The weekend seeker services are not worship services, to speak of. They are edutainment. They are aimed at a population that generally is skeptical. Hence the take-it-or-leave-it aspect. It's pure soft sell, like a Super Bowl television commercial. It's Sunday-supplement religion, comforting to believers and informative to the curious.
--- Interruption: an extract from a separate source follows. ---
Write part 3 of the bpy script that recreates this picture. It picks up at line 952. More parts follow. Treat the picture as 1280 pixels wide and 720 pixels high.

--Branded Nation, pp. 91-95

Bready describes how thoroughly corrupt the Church of England had become in the 18th century . . . to the point where he writes the following in the first paragraph of Chapter II in his book:
Anthony Collins, author of Priestcraft in Perfection and Discourse on Free-thinking, on being asked why, holding such deistical opinions, he sent his servants to Church, answered: "That they may neither rob nor murder me!" Lord Bolingbroke, a confirmed Deist, considered Christianity "a fable," yet he held that "a statesman ought to profess the Doctrines of the Church of England." Sir Leslie Stephen in his English Thought in the Eighteenth Century, referring to the later Deistic period, says: "Scepticism, widely diffused through the upper classes, was of the indolent variety, implying a perfect willingness that the churches should survive though the Faith should perish."
I should note that Collins lived 1676-1729; Bolingbroke, 1678-1751. And "the 18th century" is a good general indicator of the Deistic period. Bready notes that John Toland's Christianity not Mysterious, published in 1696, was "the first popular Deistic treatise." And all of the factors that Wikipedia lists as contributing to the demise of Deism occurred in the late 18th and early- to mid-19th centuries.

The Church of England was almost completely and solely a church for the wealthy and the privileged. It had almost nothing to do with people of lower stations in life.

******

Just thought you might find this stuff interesting.

--John

PS. Oh. The original quote from our website: the poster said it was an April Fool's joke.

Maybe. Or maybe it is a harbinger of things to come.